The Rockets wouldn’t be here—without a coach, without a general manager, and without an anchor—if not for the most ill-fated minute in their history. There were 57.6 seconds remaining when Chris Paul went to make his move against Quinn Cook in Game 5 of the 2018 Western Conference finals, and 53.5 seconds remaining when Paul fell to the ground, clutching the back of his right leg. He left the game with a hamstring injury but the Rockets pulled out a win, taking a 3-2 series lead that pushed the Warriors to the brink of elimination for the first—and only—time with Kevin Durant in the lineup. “I will be all right,” Paul told Marc Spears of The Undefeated after the game. He wasn’t, and Houston was never the same.
That moment may have changed the course of modern NBA history. It led a 65-win team down the road to infamy, better remembered for missing 27 straight 3-pointers than putting together one of the most dominant seasons of the 21st century. It would eventually confirm the Warriors as a dynasty, clearing their path to the 2018 title and cementing their reputation—strangely enough—as one of the most unbeatable teams of all time. Houston could have won the title that season. But without the salve of championship validation, the reportedly fraying relationship between Paul and Harden became an open wound.
As a result, Houston traded not only Paul to Oklahoma City for Russell Westbrook, but also first-round picks in 2024 and 2026 and pick swaps in 2021 and 2025. The fallout from that single, disastrous minute has made the Thunder (who pulled in a similar haul while trading Paul George to the Clippers) one of the most asset-rich teams in the league, and one that was competitive enough in the interim with Paul to nearly bounce the Rockets from the first round of the 2020 playoffs. At some point, OKC will possibly redeem even more value by trading Paul to a playoff contender, where he could again shape the championship picture.
On its face, trading Paul for Westbrook was a clear deviation from the way Morey and the Rockets had done business for more than a decade. It will go down as a strange coda on his Houston career. Through that exchange of Hall of Fame point guards, the Rockets took on the $132.6 million that Westbrook is owed over the next three seasons, creating a spacing problem to solve on the court while trapping the roster in salary gridlock. Flipping Clint Capela for Robert Covington—and the adventure of full-time small ball—was an attempt to clear the floor that Westbrook had cluttered. “That’s why we did it,” D’Antoni said in July. “To maximize him.” It was a worthy experiment. But by conducting it, the Rockets committed to a style without committing to the coach who could make sense of it. Now that coach is gone, as is the general manager who made that radical trade along with him.

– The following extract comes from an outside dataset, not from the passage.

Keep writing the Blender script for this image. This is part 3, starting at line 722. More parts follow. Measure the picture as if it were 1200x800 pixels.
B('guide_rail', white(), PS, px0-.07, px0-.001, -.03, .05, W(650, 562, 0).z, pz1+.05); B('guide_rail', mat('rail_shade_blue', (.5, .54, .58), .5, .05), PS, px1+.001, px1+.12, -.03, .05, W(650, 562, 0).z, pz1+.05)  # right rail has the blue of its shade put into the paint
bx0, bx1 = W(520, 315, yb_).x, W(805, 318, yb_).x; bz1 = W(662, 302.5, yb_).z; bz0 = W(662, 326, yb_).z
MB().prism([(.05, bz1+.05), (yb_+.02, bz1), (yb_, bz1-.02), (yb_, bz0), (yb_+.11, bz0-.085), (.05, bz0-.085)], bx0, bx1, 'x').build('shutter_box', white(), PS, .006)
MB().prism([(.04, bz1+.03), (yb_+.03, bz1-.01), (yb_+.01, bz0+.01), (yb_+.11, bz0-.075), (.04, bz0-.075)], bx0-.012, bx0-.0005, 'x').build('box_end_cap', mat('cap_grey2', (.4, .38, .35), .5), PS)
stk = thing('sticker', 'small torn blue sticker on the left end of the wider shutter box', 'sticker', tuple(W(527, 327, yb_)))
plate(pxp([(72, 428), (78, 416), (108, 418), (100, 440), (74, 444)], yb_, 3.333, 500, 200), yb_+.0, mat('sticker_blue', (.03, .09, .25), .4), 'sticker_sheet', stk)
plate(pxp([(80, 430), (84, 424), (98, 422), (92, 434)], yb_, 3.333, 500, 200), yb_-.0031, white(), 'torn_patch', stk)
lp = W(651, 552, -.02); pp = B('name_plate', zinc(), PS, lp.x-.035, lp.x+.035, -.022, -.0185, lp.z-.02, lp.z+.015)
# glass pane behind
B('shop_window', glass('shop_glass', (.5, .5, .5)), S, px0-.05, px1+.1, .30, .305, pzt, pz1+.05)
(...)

Rafael Stone, the Rockets’ general counsel turned executive vice president of basketball operations, will reportedly step into Morey’s former role. The search for Houston’s next coach will continue, perhaps with a turn toward Jeff Van Gundy, a former coach of the team, Houston resident, and presumptive favorite. Harden’s presence alone amounts to a playoff guarantee; there is no clearer path to 50 wins in the NBA than to give him the ball and get out of his way. But considering how little room the Rockets have to improve or even adjust their roster, Morey’s departure seems like a precursor in and of itself, a moment we trace back to when a frustrated Harden someday requests to be traded. It would be yet another hamstrung butterfly effect from 2018: Harden moving on to change another franchise, just as he did the Rockets.
Morey was the executive who brought Harden to Houston in the first place, who saw astonishing potential in the reigning Sixth Man of the Year. Soon after, Harden became one of the best offensive players in basketball. The trade itself was an investment in the Rockets’ future—the opportunity the team had been waiting for, and the reason to keep all its assets in a row. It was a move years in the making. As Morey saw it, the work of a general manager was a devotion to something larger than any one game or any one season. “We’re the last people who worry about the long term of the franchise,” he told me. Here now, at the end of his run in Houston, it’s amazing how much of that long term comes back to that single game, that single minute, when everything started to come apart.